Reality hits: A-Way Home shelter closed until 2012
The A-Way Home shelter may be down, but it's not out.
The shelter closed its doors to the homeless and others in need Friday afternoon, but that does not mean A-Way Home is out of business.
"We're closed," Greencastle Housing Authority Executive Director Debbie Zigler told the Banner Graphic Friday, "but we're not totally gone yet."
Plans are for the shelter to remain closed to the public for the remainder of 2011 and then reopen sometime in 2012.
In the meantime, the shelter board is focused on regrouping, reorganizing and re-energizing A-Way Home, its funding expectations and realities, and themselves.
In fact as early this coming week, an outside consultant will be meeting with the shelter board and some members of the community to help plot the future of A-Way Home.
"Right now the reality is starting to sink in," Zigler said Friday. "We've been getting a lot of phone calls this week like 'I been hearing the rumors you're closing, is it true?' Unfortunately, yes it is," she said.

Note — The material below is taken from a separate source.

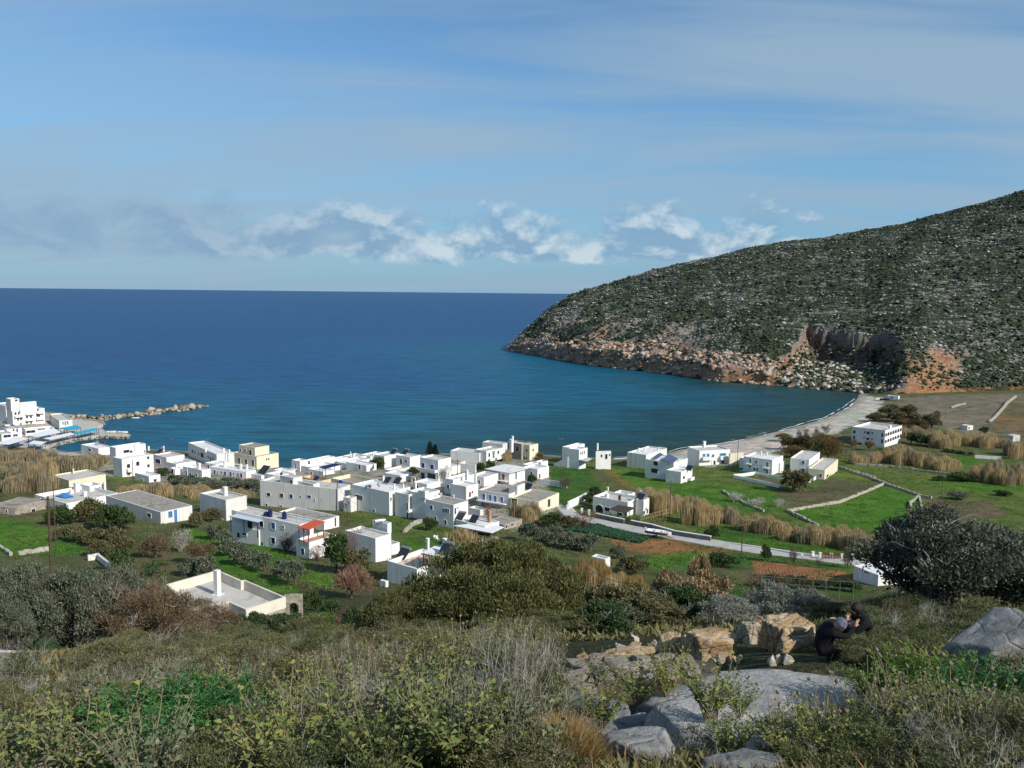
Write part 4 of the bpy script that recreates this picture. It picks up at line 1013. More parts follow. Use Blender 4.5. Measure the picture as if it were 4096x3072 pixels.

By noon Friday, only two of the 22 residents of the shelter the past two weeks remained. One of them was merely waiting for a ride to pick him up while the other was at an appointment and would only return only to retrieve belongings.
"All the residents were to be out by 5 p.m. Friday," Zigler said, noting that all the families that had been staying at A-Way Home in recent days and weeks have been able to rent living quarters.
Individuals, she said, have turned to family and friends, although some were forced to move to other shelters outside Putnam County.
Since the A-Way Shelter opened in July 1996, it has served more than 2,400 people, averaging 15 or 16 residents per day (with a high of 35 and a low of two people over the years), Zigler said.
She and her staff were busy Friday closing down the portion of the building beyond the office area of the Housing Authority, which will remain open 8 a.m. to 4 p.m. Monday through Friday.
All food items with perishable dates listed will be given to the Putnam County Emergency Food Pantry, she noted.
Essentially, the shelter's financial situation is a byproduct of the same difficult economic times that have put many a resident in the facility at 309 E. Franklin St., Greencastle.
Federal cuts have curtailed the funding the Greencastle Housing Authority (parent agency of A-Way Home) receives, which in turn has severely impacted the shelter's budget. Additionally, funding received from United Way has been cut in half over the past five years.
The shelter's overall budget, including salaries (for one fulltime position and seven part-timers), insurance, maintenance, supplies and utilities has been $127,000.
Zigler said the shelter has "things in the works," including a grant application to the Putnam County Community Foundation and some potential funding and fundraising sources and ideas.
"But nothing happens very fast," she conceded.